Po czterech latach na rynku, Jaguar wprowadził odświeżenie modelu S-Type, dostosowując go do norm Euro 5.
S-Type był pierwszym ważnym krokiem, jaki Jaguar podjął od zakupu przez Forda, ale amerykańska platforma wykorzystana w tym modelu była daleka od tego, czym kiedyś był brytyjski samochód. Klienci nie byli z niego zbyt zadowoleni, a wprowadzenie silników diesla wywołało krzyki purystów. Jednak były to lata 2000., kiedy silniki turbo-diesel stanowiły ponad połowę sprzedaży samochodów w Europie.
W 2004 roku Jaguar podjął kolejny krok w doskonaleniu samochodu, który miał uratować markę. Jego ogólny kształt pozostał bez zmian, ale reflektory były całkowicie nowe i wyposażone w technologię przezroczystych soczewek, co poprawiło oświetlenie. Zderzak sportowy miał szerszą kratkę na dole i okrągłe światła przeciwmgielne. Z tyłu zderzak został jedynie lekko przekształcony.

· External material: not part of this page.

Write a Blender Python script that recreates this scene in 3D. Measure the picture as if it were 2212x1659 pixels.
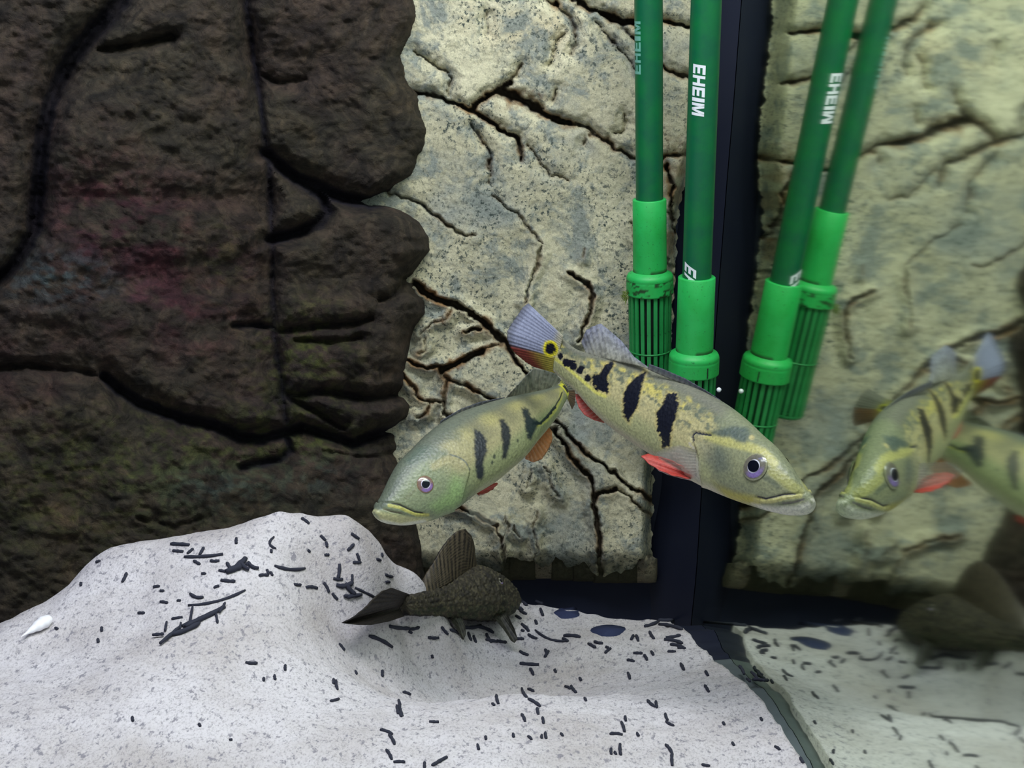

Wnętrze wyglądało zupełnie inaczej. Choć samochód miał kilka przycisków i przełączników Forda, prezentował się świeżo. Całkowicie nowa deska rozdzielcza miała prostokątne nawiewy. W centralnej części Jaguar wprowadził system multimedialny z nawigacją satelitarną i kolorowym wyświetlaczem. Wzór J dla selektora automatycznej skrzyni biegów pozostał bez zmian.